El cuento de las
comadrejas: La película de la vida
Orlando Mora
El guionista y director Juan José Campanella vivió y trabajó
durante varios años en los Estados Unidos. Más que un simple dato biográfico,
es un hecho que sirve para entender la concepción que del cine tiene el
director, aprendida en una industria que se preocupa por el público como destinatario de la obra cinematográfica, y lejos del
desentendimiento por el espectador que hoy figura casi como premisa del considerado
cine más moderno.
En esa medida no sorprenden los grandes sucesos de público del
argentino, como aconteció con El hijo de
la novia en el 2001 y la culminación en el
Oscar a Mejor película Extranjera con El secreto de sus ojos en el 2009. Para Campanella el cine es
entretenimiento, lo que no significa banalidad o intrascendencia. Sus trabajos
caminan en la vía de un pacto entre
calidad y popularidad.
Estas palabras de introducción quizás sirvan para ubicar de
mejor manera la última película del director, en cartelera en el país desde
hace dos semanas.

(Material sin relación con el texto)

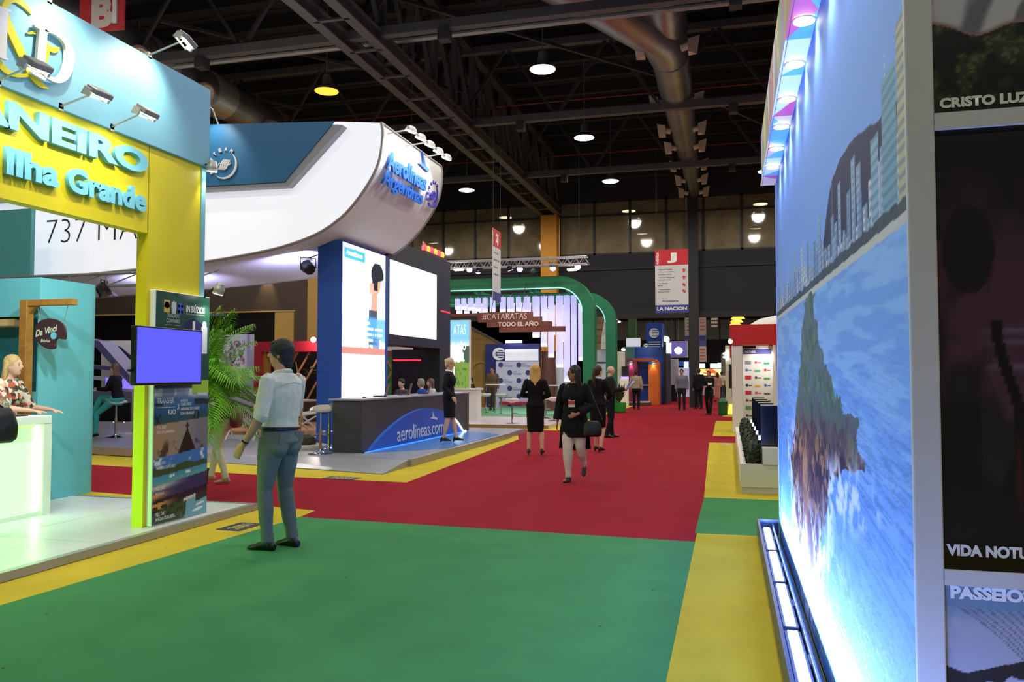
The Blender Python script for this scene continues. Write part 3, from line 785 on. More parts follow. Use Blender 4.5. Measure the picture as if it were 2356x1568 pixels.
mg = MB(); mg.prism(FT, [Z(*p) for p in ((-60, 40), (40, 75), (48, 92), (20, 92), (8, 420), (22, 428), (18, 440), (-60, 410))], .02, .05)
mo('monogram_letter', mg, m_wht, po)

m_arm = M('brushed spotlight arm', (190, 188, 176), .35, metal=.5)
m_spotlens = M('spotlight lens', (255, 255, 245), .3, em=(255, 255, 240), es=14)
def arm_spot(label, base, head, aim, power, angle=75, color=(255, 250, 235), size=1.0):
    b, h, a = V(base), V(head), V(aim)
    t = thing('arm_spotlight', label, 'spotlight', base, group='arm spotlights of the yellow and teal stand')
    mo('wall_clip', MB().box(b.x - .02, b.x + .03, b.y - .025, b.y + .025, b.z - .03, b.z + .03), m_arm, t)
    d0 = (a - h).normalized(); side = V((0, 1, 0)); side = (side - d0 * side.dot(d0)).normalized(); nn = side.cross(d0)
    jt = h + nn * .0 - d0 * .03
    mo('arm', MB().tube([b, jt + (b - jt).normalized() * .06], .009 * size, 8), m_arm, t, 50)
    fr = Fr(h, side, nn)
    mo('yoke', MB().fbox(fr, -.012 * size - .1 * size, -.1 * size + .012, -.02, .05, -.05, .01).fbox(fr, .09 * size, .112 * size, -.02, .05, -.05, .01).fbox(fr, -.11 * size, .11 * size, .035, .055, -.06, -.045), m_arm, t)
    hd = MB(); sg = 1 if fr.n.dot(d0) > 0 else -1
    hd.prism(fr, [(-.09 * size, -.06 * size), (.09 * size, -.06 * size), (.09 * size, .06 * size), (-.09 * size, .06 * size)], -.035 * sg, .012 * sg)
    mo('head', hd, M('grey spotlight head', (150, 146, 140), .4, metal=.4), t, bevel=.006)
    mo('lens', MB().fbox(fr, -.075 * size, .075 * size, -.045 * size, .045 * size, .0125 * sg, .016 * sg), m_spotlens, t)
    light('spotlight_beam', 'SPOT', h + d0 * .03, power, color, to=a, angle=angle, blend=.8, size=.04, parent=t)
    return t
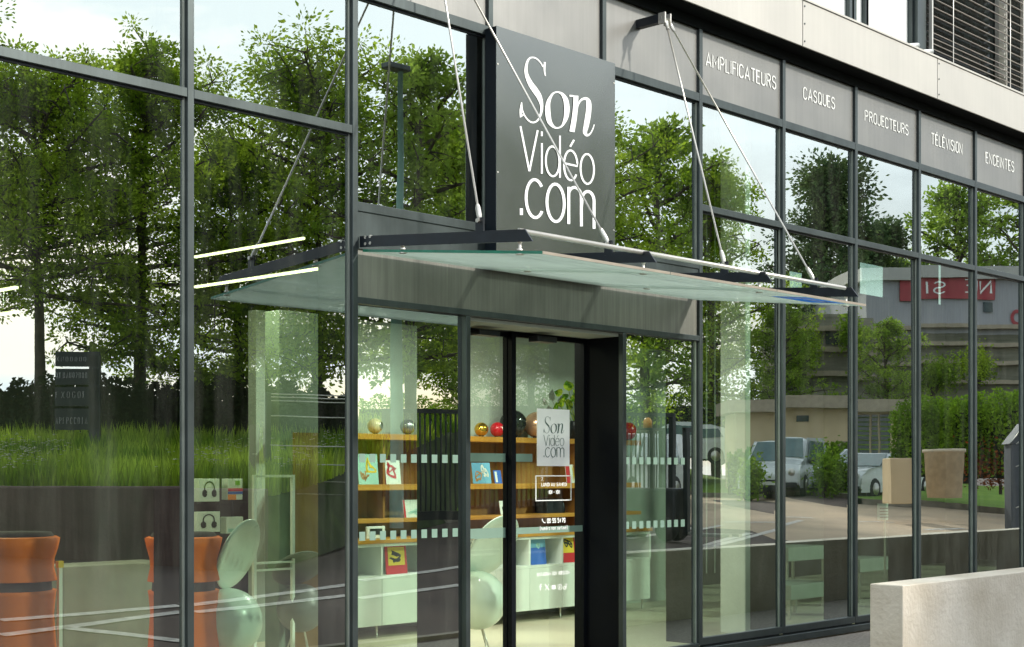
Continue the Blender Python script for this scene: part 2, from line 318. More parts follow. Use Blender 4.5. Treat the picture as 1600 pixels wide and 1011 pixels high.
G('A', .52, [(0, 0), (.26, 1), (.52, 0)], [(.09, .3), (.43, .3)]); G('M', .6, [(0, 0), (0, 1), (.3, .35), (.6, 1), (.6, 0)])
G('P', .45, [(0, 0), (0, 1), (.22, 1)] + arc(.22, .74, .23, .26, 90, -90, 8) + [(0, .48)]); G('L', .38, [(0, 1), (0, 0), (.38, 0)])
G('I', .0, [(0, 0), (0, 1)]); G('F', .38, [(0, 0), (0, 1), (.38, 1)], [(0, .53), (.33, .53)])
G('C', .44, arc(.22, .75, .22, .25, 10, 180, 8) + arc(.22, .25, .22, .25, 180, 350, 8)); G('T', .46, [(0, 1), (.46, 1)], [(.23, 1), (.23, 0)])
G('E', .38, [(.38, 1), (0, 1), (0, 0), (.38, 0)], [(0, .53), (.33, .53)]); G('U', .44, [(0, 1)] + arc(.22, .23, .22, .23, 180, 360, 8) + [(.44, 1)])
G('R', .46, [(0, 0), (0, 1), (.22, 1)] + arc(.22, .75, .23, .25, 90, -90, 8) + [(0, .5)], [(.24, .5), (.46, 0)])
G('S', .44, arc(.22, .76, .21, .24, 20, 250, 8) + [(.22, .52)] + arc(.22, .26, .22, .26, 70, -160, 8)); G('Q', .46, arc(.22, .75, .22, .25, 0, 180, 8) + arc(.22, .25, .22, .25, 180, 360, 8) + [(.44, .75)], [(.26, .22), (.46, -.04)])
G('O', .44, arc(.22, .75, .22, .25, 0, 180, 8) + arc(.22, .25, .22, .25, 180, 360, 8) + [(.44, .75)]); G('J', .36, [(.36, 1)] + arc(.16, .22, .2, .22, 0, -170, 8))
G('V', .5, [(0, 1), (.25, 0), (.5, 1)]); G('N', .5, [(0, 0), (0, 1), (.5, 0), (.5, 1)]); G('D', .46, [(0, 0), (0, 1), (.2, 1)] + arc(.2, .74, .26, .26, 90, 0, 5) + arc(.2, .26, .26, .26, 0, -90, 5) + [(0, 0)])
G('H', .46, [(0, 0), (0, 1)], [(.46, 0), (.46, 1)], [(0, .52), (.46, .52)]); G('-', .3, [(0, .45), (.3, .45)]); G(' ', .25); G('.', .04, [(0, 0), (0, .1)])
G('É', .38, *GL['E'][1], [(.14, 1.12), (.26, 1.28)]); G('W', .7, [(0, 1), (.17, 0), (.35, .8), (.53, 0), (.7, 1)]); G('G', .46, arc(.23, .75, .22, .25, 10, 180, 8) + arc(.23, .25, .22, .25, 180, 360, 8) + [(.45, .45), (.26, .45)])
G('0', .42, *[GL['O'][1][0]]); G('1', .2, [(0, .8), (.2, 1), (.2, 0)]); G('9', .44, arc(.22, .7, .21, .3, 0, 360, 12) + [(.43, .4)] + arc(.22, .25, .21, .25, 0, -150, 6)); G('5', .42, [(.4, 1), (.04, 1), (.02, .55)] + arc(.2, .32, .22, .32, 110, -150, 9))
G('7', .42, [(0, 1), (.42, 1), (.14, 0)]); G('2', .42, arc(.21, .74, .21, .26, 160, -20, 7) + [(0, 0), (.42, 0)])
G('(', .14, [(.14, 1.1), (0, .8), (0, .15), (.14, -.15)]); G(')', .14, [(0, 1.1), (.14, .8), (.14, .15), (0, -.15)]); G('X', .5, [(0, 0), (.5, 1)], [(0, 1), (.5, 0)])
G('n', .36, [(0, 0), (0, .66)], [(0, .42)] + arc(.18, .46, .18, .2, 180, 0, 6) + [(.36, 0)]); G('u', .36, [(0, .66)] + arc(.18, .2, .18, .2, 180, 360, 6) + [(.36, .66)]); G('m', .62, [(0, 0), (0, .66)], [(0, .42)] + arc(.155, .5, .155, .16, 180, 0, 6) + [(.31, 0)], [(.31, .42)] + arc(.465, .5, .155, .16, 180, 0, 6) + [(.62, 0)])
G('o', .38, arc(.19, .33, .19, .33, 0, 360, 14)); G('r', .24, [(0, 0), (0, .66)], [(0, .4), (.1, .62), (.24, .66)]); G('s', .32, [(.3, .58), (.16, .66), (.02, .52), (.16, .36), (.31, .2), (.16, 0), (0, .08)]); G('t', .24, [(.1, .95), (.1, .08), (.22, 0)], [(0, .66), (.24, .66)])
G('a', .36, [(.04, .6), (.2, .66), (.34, .5), (.34, 0)], arc(.18, .2, .17, .2, 0, 360, 10)); G('x', .36, [(0, 0), (.36, .66)], [(0, .66), (.36, 0)]); G('e', .38, [(.01, .35), (.37, .35)] + arc(.19, .33, .19, .33, 5, 320, 12)); G('é', .38, *GL['e'][1], [(.14, .8), (.28, .98)])
def text(mb, s, x0, x1, z0, z1, y, wd=0.15, gap=0.2, mirror=False):
    tot = sum(GL[c][0] for c in s) + gap * (len(s) - 1); k = (x1 - x0) / tot; h = z1 - z0; cur = 0
    fn = lambda a, b: (x0 + a * k if not mirror else x1 - a * k, y, z0 + b * h)
    for c in s:
        for st in GL[c][1]:
            if c == ' ': continue
            # keep the stroke width even although x and z scale differ
            P = [((cur + p[0]) * k, p[1] * h) for p in st]
            ribbon(mb, P, lambda a, b: ((x0 + a) if not mirror else (x1 - a), y, z0 + b), wd * h)
        cur += GL[c][0] + gap
    return mb
# ================================================================== SETTING
BAY = 1.351
def MX(i): return 5.328 + 0.025 + BAY * i - 0.0135        # centre of mullion i
def sheet(name, fn_h, xs, ys, m, kind='structure', off=0.0):
    mb = MB(); n = len(xs)
    for y in ys:
        for x in xs: mb.v.append((x, y, fn_h(x, y) + off))
    for j in range(len(ys) - 1):
        for i in range(n - 1):
            mb.f.append((j * n + i, j * n + i + 1, (j + 1) * n + i + 1, (j + 1) * n + i)); mb.m.append(0); mb.sm.append(True)
    return tag(mb.build(name, m), kind=kind)
xs = [-600, -300, -150] + list(np.arange(-100, 160, 4)) + [200, 300, 600]
ys = [-900, -500, -300, -200, -150] + list(np.arange(-120, -40, 8)) + list(np.arange(-40, 0, 1.25)) + [0, 20, 100, 400]
sheet('ground', gh, xs, ys, M['asphalt'])
sheet('paving', lambda x, y: 0.004, [-20, 0, 10, 20, 45], [-2.6, -1.5, -0.02], M['pave'])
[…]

El cuento de las comadrejas
es un divertimento en el sentido más digno de la palabra, un filme gozoso que
nos hace reír con un humor en el que
destacan, a partes iguales, la inteligencia del guion y el profundo
conocimiento que hoy Campanella tiene de su
oficio.
El cuento de las
comadrejas es cine
sobre el cine, pero de una forma bastante particular. Esta vez no estamos en
presencia del rodaje de una película dentro de la película, una las maneras
habituales de entrar en esta especie de subgénero, sino que lo cinematográfico opera como una referencia universal, al punto
de que nada de lo que sucede en la
pantalla es ajeno al mundo del cine.
Empezando por la historia, hay que decir que el guion es una nueva versión de Los muchachos de antes no usaban arsénico,
una celebrada película de 1976 de José
Martínez Suárez. Campanella y su coguionista Darren Kloomok venían trabajando
en el proyecto desde hacía muchos años,
tratando de encontrar el tiempo y el espacio en los que en definitiva debía ubicarse la trama.
En El cuento de las
comadrejas la acción transcurre en un único lugar, salvo algunas pocas
escenas episódicas. Cuatro personajes, figuras pertenecientes a un tiempo
pasado del cine, malviven juntos en una antigua casona, obligados a sobrevivir
con lo poco que les queda, aferrados a una gloria que ahora es solo amargura y
recuerdos. Al frente de esa extraña tropa está Mara Ortiz, una gran diva del
pasado, a la que acompañan un actor, que es su marido, un guionista y un
director.
Basta haber visto alguna vez Sunset Boulevard, la película de Billy Wilder de 1950, para darse
cuenta del primer juego que propone el director, al propiciar en el espectador la
evocación de Gloria Swanson, la
protagonista de esa obra clásica. Lo segundo es que la actriz que encarna a
Mara es efectivamente una leyenda viva del cine argentino, la inolvidable
Graciela Borges, que acá copia gestos y poses de Sunset Boulevard, pero que en los momentos en que abandona el
terreno de la parodia, demuestra el alto vuelo de sus dotes profesionales.
Los otros tres personajes están encarnados por dos actores de
larga trayectoria como Luis Brandoni y Oscar Martínez y el tercero es Marcos
Mundstock, el alma de Les Luthiers. El
guion permite colocar en los diálogos los pozos de reproche y rencor que el
paso de los años ha acumulado en todos ellos, lo que no les impide disfrutar de
la vida con las cosas que pertenecieron a su mundo en cuanto a juegos, licores
y deportes.
Si bien hay algo de nostalgia en la evocación de lo que fue
el cine de otro tiempo, El juego de las comadrejas roza algunos de los temas más serios que suele plantear
en general la vejez, como el de pensar que se fue muy bueno y que el olvido de
hoy es simple incomprensión, y también la tentación de confiar en la
celebración de las pasadas grandezas, lo
que lleva a Mara a facilitar el abuso de Francisco y Bárbara, los dos
personajes jóvenes en quienes el guion deja algunas pinceladas sobre los
valores y el egoísmo de la nueva generación.
A tanta invitación cinéfila como la que propone la historia,
en esa medida tal vez más disfrutable por un espectador enterado que leerá
mejor sus claves, Juan José Campanella aporta su profundo conocimiento del
oficio, jugando con los géneros y pasando con astucia de la comedia al drama y
al thriller, recordándonos que al final estamos simplemente en una película, es
decir, en el terreno de la fábula y la invención en el que todo cabe, incluido
su rocambolesco y restaurador final.